*Given request*. Extract only the lines from the start of the entries below to the line with "rng = np.random.default_rng(11)", inclusive; omit every picture.

*Data records*.
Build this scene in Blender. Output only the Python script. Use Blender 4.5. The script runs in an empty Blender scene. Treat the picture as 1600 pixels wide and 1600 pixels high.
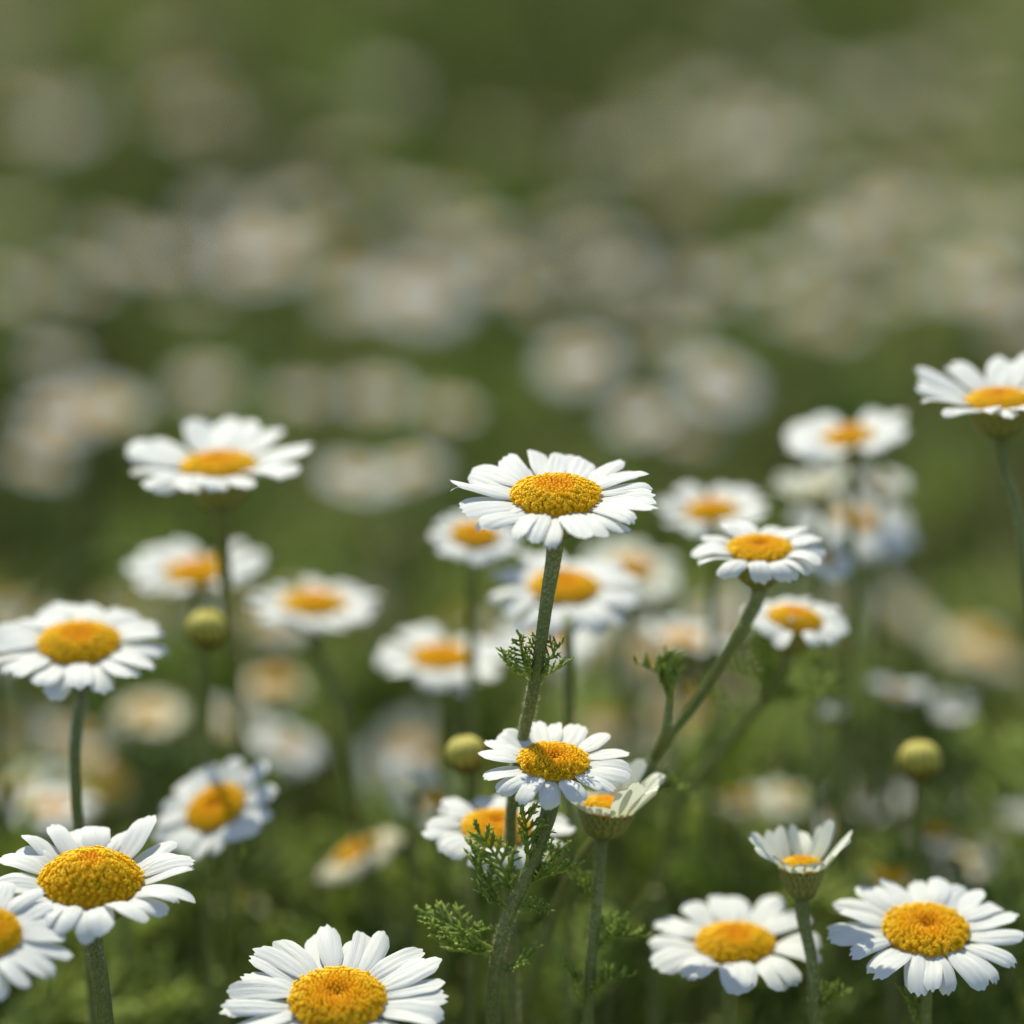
import bpy, math, random
import numpy as np
from mathutils import Vector, Matrix

S = bpy.context.scene
C = S.collection
R = math.radians
random.seed(7)
rng = np.random.default_rng(11)

# ------------------------------------------------------------------ camera, sky, sun, exposure
PITCH = R(14.0)
CAM = Vector((0, 0, 0.50))
LENS, SENSOR = 100.0, 24.0
FPX = 1600 * LENS / SENSOR
FWD = Vector((0, math.cos(PITCH), -math.sin(PITCH)))
UP = Vector((0, math.sin(PITCH), math.cos(PITCH)))
RIGHT = Vector((1, 0, 0))
cd = bpy.data.cameras.new('camera')
cam = bpy.data.objects.new('camera', cd)
C.objects.link(cam)
cam.location = CAM
cam.rotation_euler = (math.pi / 2 - PITCH, 0, 0)
cd.lens, cd.sensor_width, cd.sensor_height, cd.sensor_fit = LENS, SENSOR, SENSOR, 'HORIZONTAL'
cd.clip_start, cd.clip_end = 0.02, 500
cd.dof.use_dof = True
cd.dof.focus_distance = 0.742
cd.dof.aperture_fstop = 2.9
cd.dof.aperture_blades = 9
S.camera = cam

SUN_EL, SUN_AZ = R(54), R(-18)          # azimuth from +Y (behind the flowers) towards +X (negative: from the left)
world = bpy.data.worlds.new('World')
S.world = world
world.use_nodes = True
wn = world.node_tree.nodes
sky = wn.new('ShaderNodeTexSky')
sky.sky_type = 'NISHITA'
sky.sun_disc = False
sky.sun_elevation, sky.sun_rotation = SUN_EL, SUN_AZ
wn['Background'].inputs['Strength'].default_value = 0.15
world.node_tree.links.new(sky.outputs[0], wn['Background'].inputs[0])
sl = bpy.data.lights.new('sun', 'SUN')
sl.energy, sl.angle, sl.color = 4.8, R(0.53), (1.0, 0.965, 0.75)
so = bpy.data.objects.new('sun', sl)
C.objects.link(so)
sdir = Vector((math.sin(SUN_AZ) * math.cos(SUN_EL), math.cos(SUN_AZ) * math.cos(SUN_EL), math.sin(SUN_EL)))
so.rotation_euler = sdir.to_track_quat('Z', 'Y').to_euler()
so.location = (1, 2, 4)
S.view_settings.view_transform = 'Standard'
S.view_settings.look = 'None'
S.view_settings.exposure = 0.55
S.view_settings.gamma = 1.0
S.cycles.use_denoising = True
S.cycles.denoising_input_passes = 'RGB_ALBEDO_NORMAL'
S.cycles.denoising_prefilter = 'ACCURATE'
S.cycles.max_bounces = 8
S.cycles.transmission_bounces = 6


def at(px, py, d):
    """the point that lies d metres along the view axis behind a pixel of the 1600 px photograph"""
    return CAM + d * (FWD + (px - 800) / FPX * RIGHT + (800 - py) / FPX * UP)


def level_depth(py, h):
    """how far along the axis the ray of row py comes down to h metres under the camera"""
    return h / (math.sin(PITCH) + (py - 800) / FPX * math.cos(PITCH))


# ------------------------------------------------------------------ materials
def mat(name):
    m = bpy.data.materials.new(name)
    m.use_nodes = True
    nt = m.node_tree
    return m, nt, nt.nodes['Principled BSDF'], nt.nodes['Material Output']


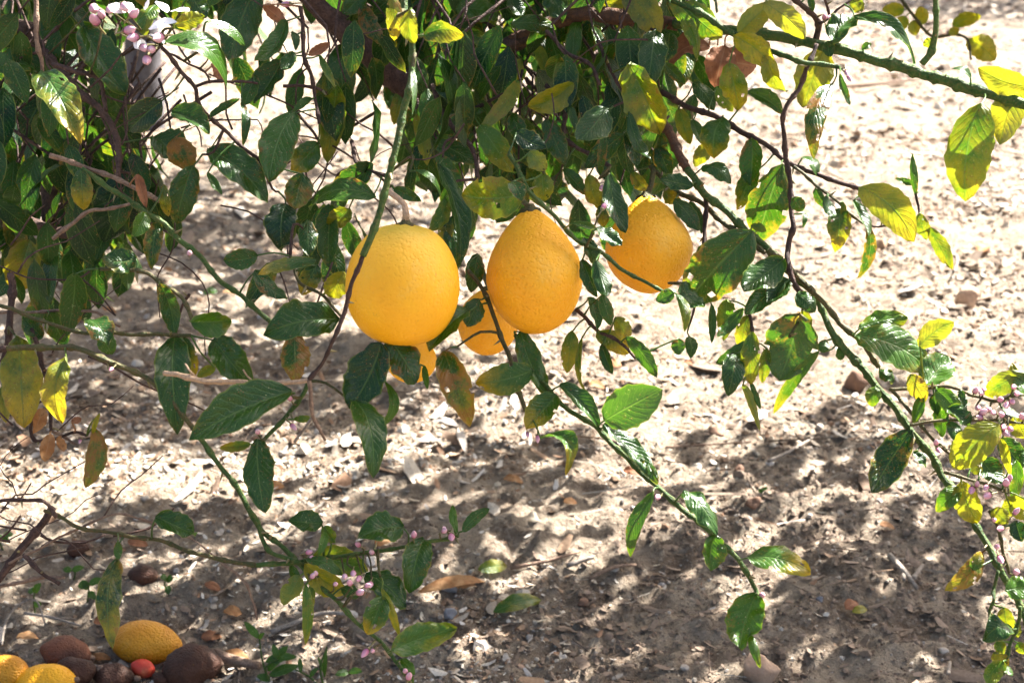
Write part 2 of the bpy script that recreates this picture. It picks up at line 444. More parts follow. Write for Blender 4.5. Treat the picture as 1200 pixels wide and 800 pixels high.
# ------------------------------------------------------------------ traced branches
# name material r0 r1 (photo px) d0 d1 (metres from the lens) : points
BRANCHES = '''
branch bark 11 15 1.50 1.55 : 340,-30 365,0 400,32 428,60 455,85 480,105
branch bark 15 9 1.55 1.56 : 440,72 480,100 520,92 560,82 600,52 635,34 662,20 690,16
branch rust_bark 10 8 1.56 1.50 : 600,50 640,32 680,17 720,19 765,25 795,29
branch green_stem 6 6.8 1.49 1.26 : 790,28 850,36 900,42 950,50 1000,63 1050,77 1100,92 1150,107 1200,122 1240,136
branch green_stem 4 2.5 1.42 1.33 : 770,-12 785,-2 815,12 850,34 875,48 900,58 937,72 960,75 984,79
branch bark 4 2.5 1.42 1.36 : 956,48 959,28 940,6 905,-12
branch bark 1.8 1.2 1.40 1.38 : 959,28 972,20 963,-8
branch bark 1.8 1.2 1.40 1.40 : 970,22 985,10 1003,-6
branch green_stem 4 2.8 1.33 1.31 : 1080,75 1091,61 1096,32 1097,-14
branch bark 2.6 3.4 1.36 1.34 : 957,52 947,78 939,98 923,124 917,142 919,165 924,200 928,245 930,266 924,284 923,305 931,332 942,347
branch bark 3.5 2.6 1.48 1.35 : 775,108 800,122 838,137 862,150 900,172 920,187 945,200 985,214 1008,221
branch rust_bark 6 5 1.52 1.40 : 745,100 768,128 782,152 793,175 805,198
branch green_stem 4.4 4.4 1.40 1.33 : 805,198 825,225 850,247 877,272 900,293 932,324 957,350 980,397 1007,427
branch green_stem 4.4 3.8 1.33 1.25 : 1007,427 1040,467 1065,500 1090,532 1107,560 1131,594 1160,645 1176,673 1196,710 1210,745
branch olive_stem 3 3 1.44 1.36 : 762,195 790,222 820,237 842,256 868,275 896,296
branch olive_stem 3.4 3.2 1.345 1.335 : 900,293 932,320 957,346 987,380 1010,402 1030,430
branch bark 3 2.2 1.40 1.38 : 827,228 826,280 818,305
branch green_stem 2.8 2.0 1.27 1.27 : 596,180 620,222 650,255 672,277 710,300 740,322 777,341
branch green_stem 4 4 1.13 1.14 : 472,-14 475,28 483,45 483,75 479,107 472,135 461,184 452,222 437,272 425,300
branch bark 2.7 2.2 1.14 1.17 : 425,300 411,338 404,362 392,396 378,424 362,445
branch dead 2.6 1.6 1.17 1.19 : 362,445 366,482 373,500 381,516
branch wood_pale 1.8 1.3 1.19 1.20 : 368,487 357,500 345,518
branch olive_stem 2.6 2.6 1.30 1.27 : 548,316 568,344 580,372 588,398 601,430 607,456 616,482
branch green_stem 2.8 3.2 1.31 1.24 : 604,392 622,432 640,453 658,473 697,500 740,542 772,572 806,602
branch green_stem 3.2 2.6 1.24 1.22 : 806,602 840,628 872,666 886,690 888,706
branch bark 2.4 1.8 1.33 1.30 : 675,362 700,386 722,398 745,420
branch green_stem 3.2 3 1.36 1.32 : 96,198 150,235 185,257 207,277 230,297 255,325 280,345 312,372 332,388
branch olive_stem 2.4 2.4 1.34 1.30 : 118,315 162,317 187,330 215,352 228,382
branch olive_stem 2.4 2.2 1.33 1.30 : 0,358 40,372 82,387 150,391 224,393
branch dead 2 1.5 1.38 1.36 : 0,366 50,365 107,364 125,375 141,383
branch olive_stem 3.6 3 1.30 1.27 : 8,408 50,407 84,407 120,420 160,437 190,457 214,486 232,510
branch green_stem 3 3 1.27 1.25 : 232,510 250,535 275,567 290,595 308,622 330,640 350,660
branch green_stem 2.6 2.6 1.255 1.245 : 292,597 302,612 315,645 342,656 356,661
branch olive_stem 2.2 2.6 1.29 1.25 : 52,598 75,607 100,620 150,627 200,637 237,651 300,662
branch green_stem 3 2.2 1.25 1.27 : 300,662 350,658 400,651 450,645 485,637 520,632 537,627
branch green_stem 2.8 2.2 1.25 1.22 : 345,655 366,678 390,700 417,727 450,757 472,785 486,806
branch pale_dead 3 2.6 1.24 1.22 : 192,437 247,446 300,449 345,448 362,445
branch pale_dead 1.4 0.8 1.235 1.235 : 230,442 222,433 217,426
branch pale_dead 1.4 0.8 1.23 1.23 : 298,448 290,440 285,433
branch green_stem 2.6 2.4 1.26 1.25 : 364,442 352,466 337,487 314,509 303,521
branch bark 4.6 4.6 1.32 1.30 : 62,594 40,625 12,660 -20,700
branch dead 1.5 1.1 1.30 1.26 : 10,660 50,640 85,622 107,612 140,602 172,610 222,630 252,652
branch bark 3 2 1.30 1.29 : 28,650 46,668 70,684
branch dead 2.4 2 1.31 1.29 : -10,690 40,678 75,676
branch dead 1.6 1.2 1.25 1.25 : 260,660 287,682 297,705 301,726
branch bark 2.6 2 1.29 1.27 : -10,588 40,585 56,592 66,606
branch bark 14 13 1.70 1.66 : 74,110 68,160 64,200 62,262
branch bark 9 8 1.66 1.62 : 62,262 50,268 20,252 -25,240
branch bark 7 5 1.62 1.58 : 20,252 55,268 92,276
branch dead 2.4 1.8 1.36 1.34 : 62,280 100,250 122,246 152,239
branch dead 3 2.6 1.36 1.36 : 58,182 107,198 155,218 188,236
branch bark 4.6 3.4 1.50 1.44 : 52,60 92,107 118,128 138,168 138,210
branch bark 3 2.4 1.46 1.44 : 62,76 90,84 114,92 125,130
branch dead 3 2.4 1.30 1.31 : 41,-12 44,52 48,70 50,92
branch bark 2.4 2.2 1.37 1.38 : 188,54 208,78 227,102 235,125 270,160 304,188
branch bark 1.9 1.5 1.38 1.40 : 227,102 250,96 272,95 302,98
branch bark 1.6 1.2 1.38 1.38 : 196,62 222,74 240,85 246,98
branch bark 4 4.5 1.37 1.36 : 12,320 14,350 10,392 4,424
branch bark 3 2 1.36 1.34 : 36,385 48,420 58,460 60,505
branch bark 2.2 1.6 1.33 1.33 : 40,462 38,512 60,515 86,506 102,510
branch dead 1.8 1.2 1.34 1.33 : 60,505 75,512 90,520
branch bark 2.6 2 1.42 1.40 : 352,8 356,52 358,72 368,102 374,145
branch bark 2 1.6 1.42 1.42 : 332,101 370,103 385,110
branch bark 3 2 1.50 1.46 : 480,110 500,112 525,130 560,125 590,110
branch bark 2.4 2 1.46 1.40 : 412,165 418,190 432,200 452,206
branch bark 3 2.4 1.46 1.40 : 640,100 662,128 660,160 690,180 715,195
branch bark 2.2 1.8 1.44 1.40 : 700,48 720,90 735,120 738,150
branch bark 2.4 2 1.46 1.42 : 640,36 662,60 690,75 704,100
branch bark 3 2.4 1.48 1.42 : 506,100 530,150 552,170 560,210
branch olive_stem 1.8 1.5 1.245 1.235 : 1066,498 1110,492 1150,492 1206,496
branch olive_stem 2.2 2 1.30 1.25 : 1046,458 1070,485 1090,512 1116,533
branch olive_stem 2 1.8 1.26 1.24 : 1106,553 1150,565 1178,576
branch olive_stem 2 1.6 1.27 1.25 : 1134,462 1165,470 1184,464
branch olive_stem 2.2 1.8 1.29 1.27 : 1042,456 1075,456 1110,452 1136,462
branch olive_stem 2 1.8 1.24 1.24 : 1159,598 1170,622 1177,650 1183,672
branch green_stem 2 1.6 1.25 1.24 : 1170,668 1164,690 1165,703 1160,717 1161,732
branch green_stem 2.2 2 1.25 1.25 : 1196,710 1190,740 1182,762 1175,790
branch bark 1.8 1.2 1.34 1.34 : 1073,226 1076,245 1078,254
branch bark 1.6 1.2 1.35 1.34 : 1008,221 1020,262 1042,264
branch olive_stem 1.8 1.4 1.36 1.35 : 930,195 955,215 975,232 990,246 1012,262
branch bark 1.8 1.4 1.38 1.37 : 818,305 816,320 812,334
branch bark 2.2 1.6 1.36 1.34 : 876,360 880,378 884,402
branch olive_stem 2.2 1.6 1.36 1.33 : 942,347 938,372 925,395
branch bark 2 1.6 1.42 1.40 : 205,395 212,360 222,345
branch olive_stem 2 1.6 1.33 1.30 : 340,300 352,330 375,345 402,372
branch olive_stem 2 1.6 1.30 1.28 : 432,360 440,385 446,404
'''
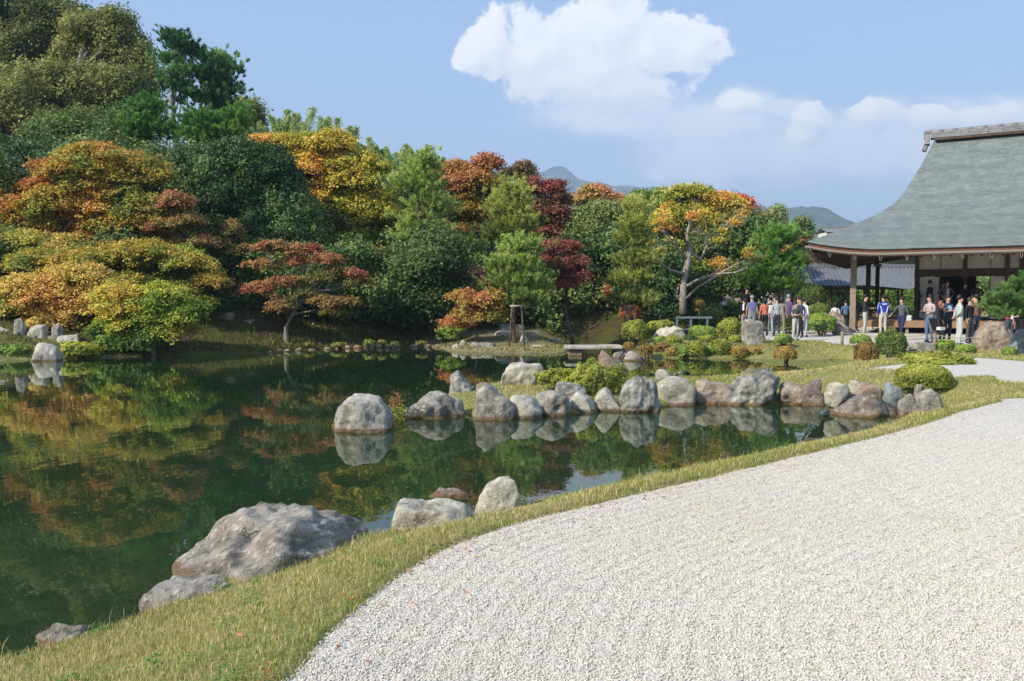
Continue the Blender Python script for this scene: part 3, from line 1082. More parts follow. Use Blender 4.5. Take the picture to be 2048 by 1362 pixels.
# front row of the grassy spit, left to right
GR = 'boulders edging the grassy spit'
ROW = [
    (664, 788, 790, 864, RK_MOSS, [.35, .72, .95, 1, 1, .98, .9, .7], .8, dict(blocky=.6, rough=.05), 'pale flat-topped boulder standing alone in the pond with a moss fringe'),
    (800, 932, 792, 836, RK_GREY, [.2, .5, .8, 1, 1, .95, .75, .4], .6, dict(blocky=.2), 'low pointed grey boulder at the very tip of the grassy spit'),
    (947, 1030, 770, 838, RK_GREY, [.6, .9, 1, .95, .75, .68, .62, .5], .8, dict(blocky=.3), 'humped grey boulder with dark patches, first upright one from the spit tip'),
    (1018, 1084, 789, 836, RK_PALE, [.9, 1, 1, .98, .95, .85, .6, .4], .8, dict(blocky=.5), 'squat boulder with a brown waterline leaning on the humped one'),
    (1062, 1140, 784, 832, RK_GREY, [.7, .85, .95, 1, 1, .9, .85, .6], .8, dict(blocky=.4), 'broad grey boulder with a dark right flank below the spreading shrub'),
    (1137, 1192, 786, 825, RK_PALE, [.7, .95, 1, 1, .95, .85, .75, .5], .8, dict(blocky=.4), 'small rounded grey boulder below the spreading shrub'),
    (1188, 1242, 777, 822, RK_PALE, [.4, .75, .97, 1, .9, .7, .5, .3], .8, dict(blocky=.1), 'pale yellowish boulder with a pointed top beside the fluted stone'),
    (1243, 1318, 749, 824, RK_SCHIST, [.55, .8, .9, 1, .93, .85, .82, .5], .75, dict(blocky=.4, ridges=.045), 'tall fluted stone with upright ridges in the boulder row'),
    (1318, 1388, 758, 810, RK_PALE, [.95, 1, 1, 1, .98, .95, .9, .7], .8, dict(blocky=.85), 'square grey-green boulder with a flat top right of the fluted stone'),
    (1387, 1464, 765, 808, RK_BROWN, [.6, .92, 1, .97, .95, .95, .85, .5], .7, dict(blocky=.6), 'purplish brown rounded boulder between the square and the stepped one'),
    (1450, 1560, 741, 809, RK_SCHIST, [.35, .45, .68, .76, .78, 1, .93, .9], .6, dict(blocky=.7, rough=.07), 'largest boulder of the row, lichen-grey with a stepped top'),
    (1560, 1655, 768, 809, RK_BROWN, [.7, .95, 1, .97, .85, .65, .45, .2], .6, dict(blocky=.3), 'low brownish boulder sloping down to the right of the stepped one'),
]
for i, (a, b, t, bs, mt, pf, dr, kw, lab) in enumerate(ROW):
    ex = (b - a) * .055 if i > 1 else 0
    kw['blocky'] = min(.9, kw.get('blocky', .5) + .25)
    rock('boulder', lab, a - ex, b + ex, t - 3, bs + 1, mt, 300 + i, prof=pf, dr=dr, group=GR if i else None, sub=5 if b - a > 70 else 4, **kw)
GE = 'boulders at the end of the inlet'
END = [
    (1650, 1700, 765, 800, -.2, RK_PALE, [.8, .95, 1, 1, .95, .9, .8, .5], 'pale squarish boulder bedded in the grass behind the inlet'),
    (1700, 1762, 763, 792, -.14, RK_BROWN, [.3, .6, .8, .95, 1, .9, .6, .3], 'tan rounded boulder bedded in the grass behind the inlet'),
    (1672, 1798, 790, 835, WL, RK_DARK, [.35, .65, .9, 1, 1, .9, .8, .7], 'long dark boulder at the waterline where the inlet ends'),
    (1771, 1808, 763, 800, -.28, RK_BLUE, [.8, 1, .95, .85, .7, .6, .4, .3], 'slanting slate-grey stone under the left side of the clipped dome shrub'),
    (1797, 1842, 786, 832, -.42, RK_GREY, [.5, .85, .95, 1, 1, .9, .8, .7], 'blocky blue-grey boulder in the corner of the inlet'),
    (1832, 1890, 777, 828, -.38, RK_GREY, [.6, .85, .95, 1, .95, .85, .6, .3], 'rightmost grey boulder of the inlet, half sunk in the grass'),
    (1828, 1846, 768, 790, -.2, RK_GREY, None, 'small upright stone tucked under the clipped dome shrub'),
    (1617, 1643, 757, 770, -.1, RK_DARK, None, 'small flat dark stone in the grass behind the sloping brown boulder'),
    (1700, 1718, 760, 768, -.06, RK_PALE, None, 'small pale stone lying in the grass behind the inlet'),
]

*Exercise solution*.
Build this scene in Blender. Output only the Python script. Use Blender 4.5. The script runs in an empty Blender scene. Treat the picture as 1600 pixels wide and 1600 pixels high.
import bpy, math, random
import numpy as np
from mathutils import Vector, Matrix

S = bpy.context.scene
C = S.collection
R = math.radians
random.seed(7)
rng = np.random.default_rng(11)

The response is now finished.